## Task objective:
From the first line of the data through the line containing "col = scene.collection", return each line exactly.

## start Recorded data

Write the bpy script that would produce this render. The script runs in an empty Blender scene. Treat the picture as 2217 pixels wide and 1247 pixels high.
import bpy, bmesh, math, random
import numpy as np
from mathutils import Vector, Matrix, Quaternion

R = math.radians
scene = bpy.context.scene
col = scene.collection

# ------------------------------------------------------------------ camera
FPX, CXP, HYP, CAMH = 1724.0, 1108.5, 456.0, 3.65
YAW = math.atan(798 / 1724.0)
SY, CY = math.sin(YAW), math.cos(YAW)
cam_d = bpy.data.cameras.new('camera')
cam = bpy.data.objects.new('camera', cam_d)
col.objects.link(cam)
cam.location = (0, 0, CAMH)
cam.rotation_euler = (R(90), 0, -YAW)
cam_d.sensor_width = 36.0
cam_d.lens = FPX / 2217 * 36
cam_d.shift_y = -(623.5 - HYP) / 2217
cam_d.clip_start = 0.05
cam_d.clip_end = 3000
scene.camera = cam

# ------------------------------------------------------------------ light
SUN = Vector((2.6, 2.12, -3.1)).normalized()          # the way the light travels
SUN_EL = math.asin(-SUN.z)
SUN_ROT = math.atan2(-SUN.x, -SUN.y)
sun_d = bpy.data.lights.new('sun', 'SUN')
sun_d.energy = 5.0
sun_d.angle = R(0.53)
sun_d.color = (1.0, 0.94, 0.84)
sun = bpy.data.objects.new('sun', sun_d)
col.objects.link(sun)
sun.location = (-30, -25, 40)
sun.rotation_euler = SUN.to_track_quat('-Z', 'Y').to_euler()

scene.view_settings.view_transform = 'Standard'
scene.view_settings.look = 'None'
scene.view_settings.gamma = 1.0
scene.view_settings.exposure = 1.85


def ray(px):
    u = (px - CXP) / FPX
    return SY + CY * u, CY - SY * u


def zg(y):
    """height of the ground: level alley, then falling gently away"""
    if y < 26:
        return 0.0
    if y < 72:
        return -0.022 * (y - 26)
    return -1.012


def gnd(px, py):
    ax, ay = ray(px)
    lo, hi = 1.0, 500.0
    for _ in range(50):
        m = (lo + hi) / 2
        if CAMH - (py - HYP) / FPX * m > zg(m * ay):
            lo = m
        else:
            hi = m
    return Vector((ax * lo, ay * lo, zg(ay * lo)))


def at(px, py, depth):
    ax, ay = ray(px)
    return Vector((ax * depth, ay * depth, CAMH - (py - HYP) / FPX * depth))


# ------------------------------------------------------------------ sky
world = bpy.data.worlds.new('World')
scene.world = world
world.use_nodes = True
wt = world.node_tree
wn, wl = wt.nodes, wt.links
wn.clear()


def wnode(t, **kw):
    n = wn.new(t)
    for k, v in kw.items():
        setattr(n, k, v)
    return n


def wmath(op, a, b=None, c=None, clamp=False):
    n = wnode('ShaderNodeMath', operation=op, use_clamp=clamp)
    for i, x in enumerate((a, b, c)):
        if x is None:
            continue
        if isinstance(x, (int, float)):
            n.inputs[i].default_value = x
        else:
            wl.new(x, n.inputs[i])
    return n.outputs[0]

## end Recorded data

## Task solution:
Write the bpy script that would produce this render. The script runs in an empty Blender scene. Treat the picture as 2217 pixels wide and 1247 pixels high.
import bpy, bmesh, math, random
import numpy as np
from mathutils import Vector, Matrix, Quaternion

R = math.radians
scene = bpy.context.scene
col = scene.collection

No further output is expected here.